Deborah Solomon is a nationally acclaimed art critic, journalist, and biographer. She writes primarily for the New York Times, and her weekly column, “Questions For,” ran in the New York Times Magazine from 2003 to 2011. Her art reviews appear regularly on WNYC Radio. Solomon was educated at Cornell University and received a master’s degree from the Columbia University School of Journalism. She lives in New York City with her family.
Read an Excerpt
On a typical afternoon, Joseph Cornell might stop in at his local Bickford's restaurant for a cup of tea and a slice of cherry pie. One can see him now, a thin, wraithlike man at his own table, bent over a book while enjoying his snack. He reads intently, absorbed in a biography of Chopin or Goethe or some other formidable figure, pausing only to scribble a note on his paper napkin or to gaze with birdlike keenness at a waitress. Cornell was a great reader of biographies; his library included dozens of books on poets, musicians, and scientists, among others, and they attest at least partly to the difficulty he had in sustaining friendships. He fared better with the deceased. He loved to immerse himself in the lives of the illustrious dead, with whom his identification was intense, and who became his most valued coffee-shop companions as they sprang to life inside his bony box of a head.

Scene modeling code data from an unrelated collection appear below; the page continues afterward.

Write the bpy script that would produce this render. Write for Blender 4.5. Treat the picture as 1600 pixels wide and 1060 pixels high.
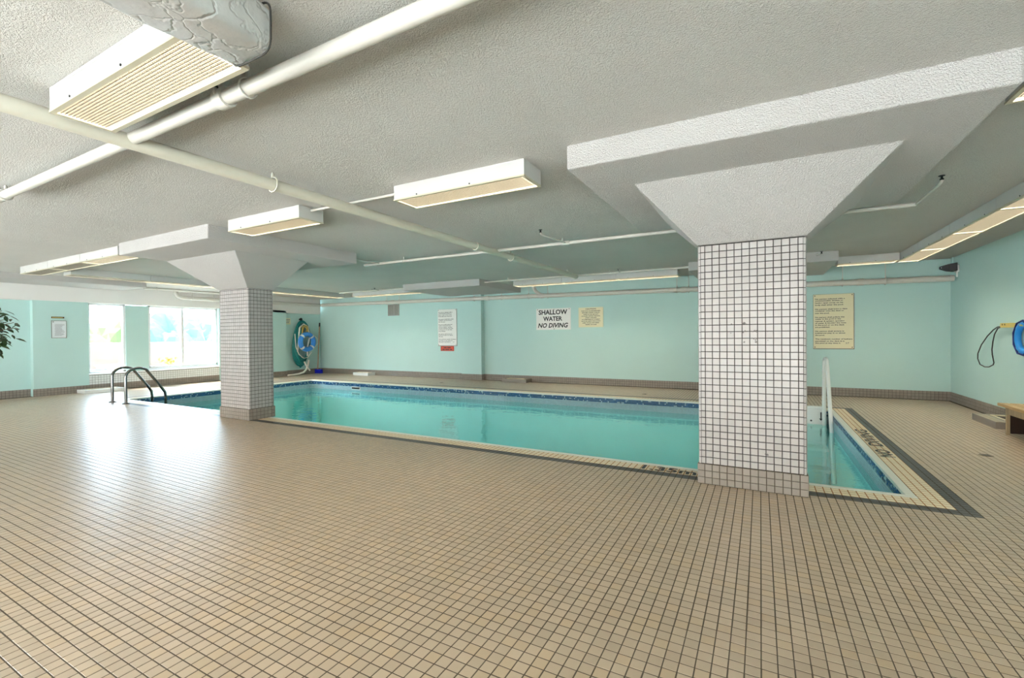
import bpy, bmesh, math, random
import numpy as np
from mathutils import Vector, Matrix
random.seed(7); rng = np.random.default_rng(7)
for o in list(bpy.data.objects): bpy.data.objects.remove(o)
scene = bpy.context.scene; COL = scene.collection
PI = math.pi

# ------------------------------------------------------------------ camera, sky, exposure
CAM_H = 1.22
R_ = (0.87909, 0.47657, -0.00880); D_ = (-0.00386, -0.01134, -0.99993); F_ = (-0.47664, 0.87906, -0.00805)
cd = bpy.data.cameras.new('camera'); cam = bpy.data.objects.new('camera', cd); COL.objects.link(cam)
cd.sensor_width = 36; cd.lens = 16.1076; cd.clip_start = 0.02; cd.clip_end = 300
m3 = Matrix((R_, tuple(-c for c in D_), tuple(-c for c in F_))).transposed()
cam.matrix_world = Matrix.Translation((0, 0, CAM_H)) @ m3.to_4x4()
scene.camera = cam

SKY = 19.0            # overcast bright sky seen through the windows
LENS = 25.0           # fluorescent lamps behind the prismatic lenses
scene.view_settings.view_transform = 'Standard'; scene.view_settings.look = 'None'
scene.view_settings.gamma = 1; scene.view_settings.use_curve_mapping = False
scene.view_settings.exposure = 0.5
w = bpy.data.worlds.new('sky'); scene.world = w; w.use_nodes = True
bg = w.node_tree.nodes['Background']; bg.inputs[0].default_value = (0.64, 0.82, 1.0, 1); bg.inputs[1].default_value = SKY

sl = bpy.data.lights.new('sun', 'SUN'); sl.energy = 20; sl.angle = .01; sl.color = (1, .96, .9)
so = bpy.data.objects.new('sun', sl); COL.objects.link(so)
so.rotation_euler = Vector((.60, .52, -.80)).to_track_quat('-Z', 'Y').to_euler(); so.location = (-30, -20, 40)

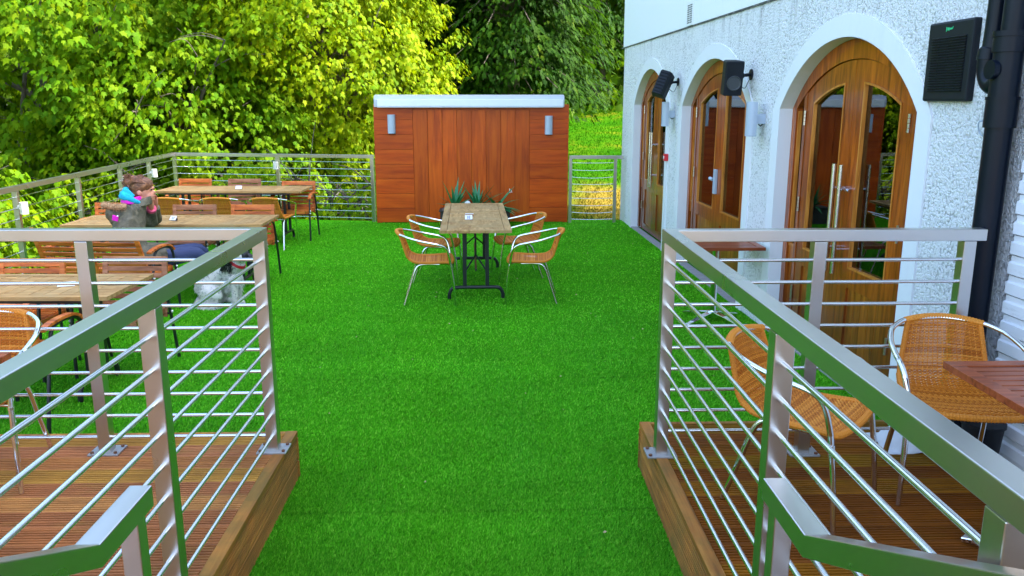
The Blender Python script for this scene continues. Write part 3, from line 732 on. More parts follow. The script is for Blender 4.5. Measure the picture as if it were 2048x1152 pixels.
# plaster vent, extractor, speakers, lamps, call point, downpipe
v = thing('air_vent', 'small white louvred vent above the line on the white wall', 'vent', WL(5.09, .018, 2.98), WA)
m = MB(); m.box((0, .006, 0), (.26, .012, .27)); m.build('vent_frame', SMOOTH, v, bevel=.003)
m = MB()
for k in range(9):
    for sx in (-.055, .055): m.box((sx, .0135, -.1 + .024 * k), (.085, .004, .011))
m.build('louvre', GRIME, v)
v = thing('wall_extractor', 'square black louvred extractor grille on the roughcast by the downpipe', 'extractor', WL(-.297, 0, 2.205), WA)
m = MB(); m.box((0, .015, 0), (.425, .05, .425)); m.build('casing', BLKPL, v, bevel=.012)
m = MB(); m.box((-.0, .0395, -.015), (.315, .004, .29)); m.build('grille_recess', plain('dark_recess', (.003, .003, .004, 1), .8), v)
m = MB()
for k in range(21): m.box((0, .044, -.155 + .014 * k), (.32, .009, .0055), (R(-25), 0, 0))
m.build('slat', BLKPL, v)
m = MB()
for sx in (-.09, 0, .09): m.box((sx, .042, -.015), (.006, .004, .29))
m.build('bar', BLKPL, v)
GLOGO = plain('green_logo', (.02, .5, .2, 1), .5)
m = MB(); yy = .0415
m.bar((.035, yy, .158), (.035, yy, .182), .0012, .006, (1, 0, 0)); m.bar((.027, yy, .17), (.012, yy, .172), .0012, .014, (0, 0, 1)); m.bar((.012, yy, .160), (.006, yy, .176), .0012, .005, (1, 0, 0)); m.bar((.004, yy, .170), (-.02, yy, .171), .0012, .009, (0, 0, 1)); m.bar((-.020, yy, .168), (-.026, yy, .181), .0012, .005, (1, 0, 0))
m.build('green_logo', GLOGO, v)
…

One suspects it never occurred to Cornell that one day he himself would become the subject of a biography and that someone, somewhere, would perhaps sit down at a table in a coffee-shop and open a book about him. The idea would have struck him as ludicrous, for his life was less a story than a strange situation. For most of his years, he resided with his mother and handicapped brother in their small frame house on Utopia Parkway in Queens. Cornell was no bohemian, just a gaunt man in drab clothes whose days were spent mainly in his basement workshop, where he arranged marbles, metal rings, and other frugally poetic objects in small shadow boxes—and transported five-and-dime reality into his own brand of unreality, which to him was as real as the objects in his boxes.